Mi papel allí era altamente importante, yo era la que tomaba notas, la escribana me llamaban, esa que escribe con puntos y comas lo que dice tu señora jefa, sobre todo para tener argumentos y evidencias para posteriores reuniones por si surgía cualquier discusión. Pero claro, nuestro medio de comunicación era un teléfono fijo del año de la Mari Castaña (hasta mis padres en los 80 tenían un teléfono más moderno) que con suerte tenía un botón de ‘manos libres’.

Allí que empezamos la reunión, no paraba de hablar gente, yo cogiendo mis notas así como podía, mi jefa poniendo cara de interesante y poniéndose un dedo a la derecha del ojo, como si estuviera activando la tecla de pensar, y llegó el gran momento, ese momento en el que era el turno de Bárbara, en el que iba a argumentar y dar su gran discurso en aquella reunión. En cuanto escuchó su nombre, puso voz de persona importante y empezó a hablar super decidida y seria, profesional. Tras un pequeño rato hablando, de repente empezó a hablar alguien más, a la vez que ella. Bárbara se puso nerviosa a decir, “¡oye que estaba hablando yo! Pero nada oye, que la otra persona no se callaba.

Entonces nos dimos cuenta de lo peor, y es que el micrófono no funcionaba cuando el ‘manos libres’ se activaba.

Mi jefa me miró con cara de odio, porque obviamente todo lo que ocurría en el mundo era culpa mía. Quitó el ‘manos libres’, volvió a coger el turno de palabra, y yo mientras tanto seguía allí, incómoda, sin poder tomar notas porque no escuchaba, y estrujada contra la pared (de cristal por cierto, por lo que me veía todo el mundo que pasaba), y cagada…estaba realmente cagada porque sabía que Bárbara estaba muy enfadada.

jefa

Entonces llegó el momento, terminó la llamada. Si antes echaba humo, ahora ya estaba realmente incendiada. Era como si toda la Península Ibérica estuviera ardiendo. Empezó a regañarme, gritarme, y recordarme todo lo que había hecho mal esa mañana. Entonces yo, en lo que creía que era un acto de rebeldía, le dije “a ver Bárbara, todo esto hubiera sido más fácil si me hubieras dicho que había una reunión, y si no, buscando una solución sencilla como quedarte en tu mesa con tu teléfono sentada”.

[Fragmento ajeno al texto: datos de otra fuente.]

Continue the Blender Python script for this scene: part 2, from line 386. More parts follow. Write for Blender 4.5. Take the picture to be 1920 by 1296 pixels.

Acababa de firmar mi muerte. Un gran terremoto de furia comenzó, precedido por la gran frase “un jefe siempre lleva la razón y jamás se le rechista”. Yo, débil, insegura, no pude evitar romper a llorar. Salí de allí corriendo para que me viera el mínimo número de personas posible y me encerré en un baño.

Yo estaba allí, sentada en una taza de wáter llorando, suplicando que se me pase el bochorno para poder volver a trabajar rápidamente. Suena la puerta, es mi amiga becaria Naira; “sé que estás ahí”, me dijo. Salí y me abrazó tan fuerte como jamás nunca nadie lo había hecho”. Me dijo que estaba conmigo, y sentí que era una estrella caída del cielo que había venido a cuidarme, me sentí realmente en casa (te estaré eternamente agradecida).

jefa

La puerta del baño se volvió a abrir, era Bárbara. Apartó a Naira y me dio un abrazo, ¡y un beso!, entonces me dijo al oído “finge, finge que nos queremos que nos están mirando” y le dijo a Naira que estuviera tranquila, que se podía ir, que estaba en buenas manos.

Bárbara y yo nos quedamos a solas, me miró a los ojos y me dijo: “que sea la última vez que le hablas a alguien de mí, y por supuesto, que sea la última vez que te atreves a tener una amiga en el trabajo o a mostrarle a alguien tu confianza”, me cogió fuerte de un brazo, sonrío y me llevó de nuevo a mi escritorio, para que todos nos vieran cómodas y felices volviendo a nuestros quehaceres.